Days of our connected lives

Last week I wrote on Twitter that forums and social media hurt my optimism in the future of mankind. I wrote this after wasting time reading a couple flame wars on forums and after seeing a bunch of ignorant comments on Twitter and Facebook.
Since then, things have not improved. Even in my small ‘twittersphere’ (both my followers and following list are under 150), there has been too much drama lately. To call us a bunch of high-schoolers would be an insult to adolescents world wide. There is a reason why cocktail parties end after a couple hours. Social media and internet don’t have that luxury. We’re all still around after getting drunk and too familiar with each other, and that’s when the gloves come off.
The accessibility and diversity of our online social circle provides great opportunities, but with that comes great responsibility. Which, apparently, is tough to uphold 24/7. I’m not writing this from an ivory tower, I’m just as guilty as the next guy.

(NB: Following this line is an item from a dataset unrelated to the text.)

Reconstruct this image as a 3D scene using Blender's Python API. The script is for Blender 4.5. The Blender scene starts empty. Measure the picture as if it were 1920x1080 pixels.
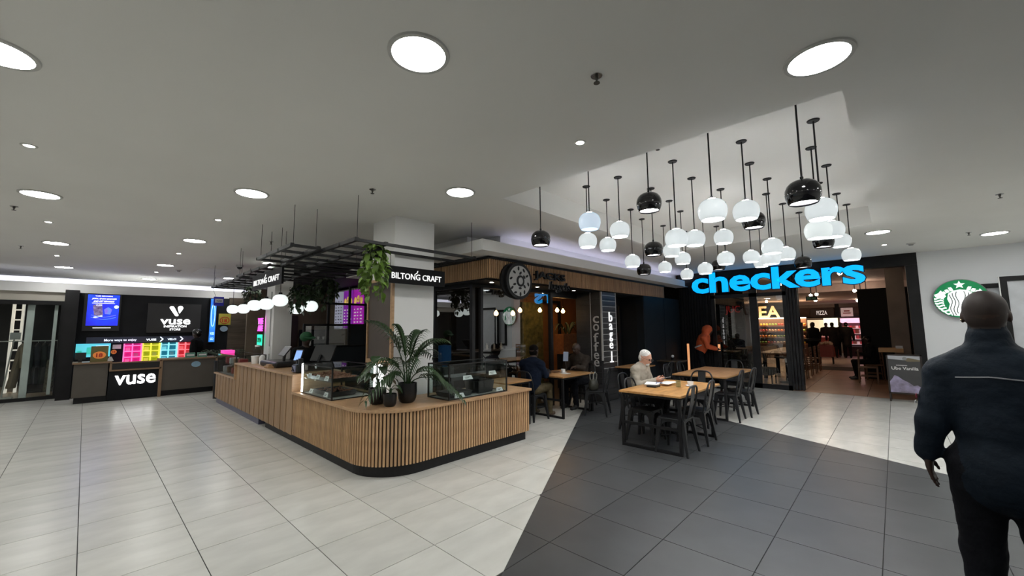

Global and immediate connectivity has enabled great things, from revolutions to people just socializing with peers that live halfway around the globe. It also allows us to pick fights with strangers, spew ignorant BS and turn fiction into fact through the power of repetition. Maybe there should be an international day of on-line restraint? I guess that would just mean turning our devices off for a while. After all is said and done, were all individuals and it’s tough to be empathetic when others don’t share our beliefs. Especially in 140 characters.